The intake and exhaust crossover port placement is exactly the same as the 1961 - 1964 heads. The bolt pattern is identical as well.



For the sake of intake and crossover port comparison, a 1964 9770716 389 head is pictured at the top, a 1970 #13 400 head below. Port entrance size is nearly identical between the two heads, 2.050" X 1.110" for 1964 and 2.070 X 1.100" in 1970.



Here is a 1964 intake gasket laid over the 1959 head. As you can see the water ports are in a completely different location.



Here's the 1959 intake manifold.



There isn't much material cast into it in the exhaust crossover region, it uses studs, castle nuts and large thick flat washers to clamp down on and seal the ports in this area.

It doesn't use a thermostat bypass port to the timing cover.



1964 intake, showing a lot of added material around the exhaust crossover flanges and different water port placement.





Here is where we will see one huge difference between the 1959 (1955 - 1960) and the '61 - '64 heads. The intake ports are almost the same exact size as the '64 head at 2.050" X 1.100", but the cylinder head itself is .320" taller than the later heads.

The valve cover rail is higher, both cylinder heads have the same .850" measurement from the cylinder head deck to the bottom of the port. However the '59 head measures .720" above the port compared to only .400" for the '64 head.

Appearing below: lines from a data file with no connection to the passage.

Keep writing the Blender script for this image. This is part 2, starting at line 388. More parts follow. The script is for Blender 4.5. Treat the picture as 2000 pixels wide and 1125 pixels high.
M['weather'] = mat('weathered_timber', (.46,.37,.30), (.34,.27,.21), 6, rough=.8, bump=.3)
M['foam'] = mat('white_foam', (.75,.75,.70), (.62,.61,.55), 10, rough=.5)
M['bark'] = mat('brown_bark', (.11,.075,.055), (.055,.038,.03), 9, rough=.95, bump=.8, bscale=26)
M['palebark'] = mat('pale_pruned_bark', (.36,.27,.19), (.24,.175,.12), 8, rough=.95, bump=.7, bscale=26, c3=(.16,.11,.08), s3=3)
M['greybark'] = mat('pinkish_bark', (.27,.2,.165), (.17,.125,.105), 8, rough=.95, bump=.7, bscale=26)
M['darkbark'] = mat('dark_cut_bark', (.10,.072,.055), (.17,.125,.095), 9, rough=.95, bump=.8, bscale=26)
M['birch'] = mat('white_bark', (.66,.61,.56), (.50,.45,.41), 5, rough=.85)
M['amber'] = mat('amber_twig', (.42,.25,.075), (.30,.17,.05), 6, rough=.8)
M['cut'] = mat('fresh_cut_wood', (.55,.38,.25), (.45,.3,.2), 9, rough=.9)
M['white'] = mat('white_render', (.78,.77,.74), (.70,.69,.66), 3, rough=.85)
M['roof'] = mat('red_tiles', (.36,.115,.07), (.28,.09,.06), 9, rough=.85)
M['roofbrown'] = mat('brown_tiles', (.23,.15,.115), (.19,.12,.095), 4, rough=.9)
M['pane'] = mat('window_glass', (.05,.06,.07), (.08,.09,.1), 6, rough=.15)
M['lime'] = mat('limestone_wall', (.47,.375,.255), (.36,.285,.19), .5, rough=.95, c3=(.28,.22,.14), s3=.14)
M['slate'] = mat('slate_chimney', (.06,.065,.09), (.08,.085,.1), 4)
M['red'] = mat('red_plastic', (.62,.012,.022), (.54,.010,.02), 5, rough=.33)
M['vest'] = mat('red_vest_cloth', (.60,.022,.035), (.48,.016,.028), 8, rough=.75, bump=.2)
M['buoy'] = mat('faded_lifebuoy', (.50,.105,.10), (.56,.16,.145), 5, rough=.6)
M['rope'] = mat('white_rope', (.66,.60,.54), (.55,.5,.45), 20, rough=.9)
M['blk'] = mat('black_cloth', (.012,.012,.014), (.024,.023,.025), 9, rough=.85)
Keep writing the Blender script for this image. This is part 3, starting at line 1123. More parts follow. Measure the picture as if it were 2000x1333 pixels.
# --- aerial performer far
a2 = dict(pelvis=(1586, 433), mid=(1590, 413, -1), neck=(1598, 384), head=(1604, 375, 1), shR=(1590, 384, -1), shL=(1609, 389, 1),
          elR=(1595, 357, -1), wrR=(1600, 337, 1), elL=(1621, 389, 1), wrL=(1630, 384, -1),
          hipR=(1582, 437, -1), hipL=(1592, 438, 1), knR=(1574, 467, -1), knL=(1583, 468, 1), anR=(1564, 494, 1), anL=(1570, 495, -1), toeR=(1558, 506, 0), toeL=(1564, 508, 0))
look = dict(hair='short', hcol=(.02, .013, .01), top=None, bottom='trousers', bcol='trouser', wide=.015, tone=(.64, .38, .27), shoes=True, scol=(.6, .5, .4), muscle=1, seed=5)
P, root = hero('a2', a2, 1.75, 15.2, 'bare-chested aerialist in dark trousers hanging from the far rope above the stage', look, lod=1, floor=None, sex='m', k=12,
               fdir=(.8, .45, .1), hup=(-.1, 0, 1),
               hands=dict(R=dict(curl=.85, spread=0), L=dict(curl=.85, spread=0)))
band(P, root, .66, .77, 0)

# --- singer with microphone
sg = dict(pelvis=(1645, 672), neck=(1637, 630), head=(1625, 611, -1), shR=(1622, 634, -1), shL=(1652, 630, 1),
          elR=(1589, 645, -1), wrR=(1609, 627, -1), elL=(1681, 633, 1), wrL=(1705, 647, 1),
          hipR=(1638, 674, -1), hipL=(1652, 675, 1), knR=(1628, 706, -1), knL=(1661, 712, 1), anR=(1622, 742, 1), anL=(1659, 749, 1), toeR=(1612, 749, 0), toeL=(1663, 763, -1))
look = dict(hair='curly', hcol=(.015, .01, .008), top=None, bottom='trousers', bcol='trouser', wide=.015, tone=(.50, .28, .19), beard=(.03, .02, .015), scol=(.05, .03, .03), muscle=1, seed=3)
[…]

Note that since the valve cover rail is so much higher on the '59 head it doesn't have the small bump cast into the roof of 2 of the ports to keep the valve cover bolt hole from breaking into the port roof like on the '64 head.

Also take note that there are no openings on the intake side of the head that lead to the crankcase like on the later heads.



Again for comparison here's the round casting protrusion in the roof of the two end intake ports on the '64 head, put there to seal off the bottom of the tapped holes for the valve cover bolts.



Another unusual feature that likely was the main reason the heads were so much taller, are the 4 intake valve guide vent holes in the side of the head just below the valve cover rail. These were put there to provide a vacuum break for the valve guides, to prevent them from sucking oil down into the combustion chambers.

These tall heads must have made these early engines look just a little bigger and wider than their later cousins.



Vent hole diagram from the factory manual.



A closer look at the vent holes.



1959 was the last year that Pontiac used reverse cooling, pumping water first through the front of the cylinder heads and then down through the block. Here is one of the water fittings on the front of the head.



A view of the rear of the head, better showing the placement of the water channel. The small soft plug above the water channel blocks off the ends of the oil passage cast into the head that feeds oil to the rocker studs. All Pontiac heads oiled the rockers through the rocker studs until the introduction of the '63 -'64 9770716 heads, the only exception being the early Super Duty heads.